Life in a Small Town?

In the interest of honesty, I will admit that I started out liking Jason Aldean’s song Life in a Small Town. I liked it because at first glance, I thought that the values of taking care of each other, respecting authority, loving our country, and so on are true. Then I started thinking about “true for whom?”  Again, because I value honesty, I have to admit that I was helped along in thinking about that by a few friends. So, I started reading a little about the backlash. Finally, I asked one of my friends who happens to be a very intelligent young man of color to give me his thoughts once he had processed them. George happens to be a former student who calls me “Mama Sol”; I am lucky to be one of his surrogate mamas. George got back to me the next day. His intellectual honesty was almost shocking.

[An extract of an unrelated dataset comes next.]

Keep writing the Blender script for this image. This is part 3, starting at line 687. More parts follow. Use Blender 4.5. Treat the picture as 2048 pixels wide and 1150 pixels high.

George said that as a black man from a small town, he recalls hearing that very sentiment, from blacks as well as from whites. And he loves how people do often come together to help one another. Then he reminded me that the song would have had a terrifying meaning 60 years ago or more when lynchings were happening, noting that Jason Aldean’s point of view is rightly that of a white man surrounded by like-minded people. He admitted that it is hard for people to understand the point of view of the “other,” whether the other is the oppressor or the oppressed.

“Black and white culture in the South… has and always will be intertwined. We have been molded by the same landscape, and raised by the same mothers,” he observed.  But he keenly feels the vastly different experiences in that shared culture.

As a white person, I don’t understand fully what black people deal with. As a woman, I do know what it is like to be minimized, marginalized, condescended to, set aside, and abused. And as a human, I have empathy, and I can look at the abuse, torture, injustice, and death, and I feel some of the horror, shock, and outrage my brothers and sisters of color feel. I am appalled that I didn’t see it myself, I, who pride myself (in itself, the first mistake) on seeing the symbolism in music and literature. The song is an anthem for patriotism, love of family, and community. It is also a rallying cry for violence against those who don’t agree with those values.

One of the things I admire about George is he always so practical; he comes back to the basic truth of life. Let’s not stop with the protest for or against the song, but rather let it show us ourselves and our shortcomings. What we need are compassion and empathy. George reminds us that “what wins in the end is compassion, the willingness to understand, and love. Love always wins.”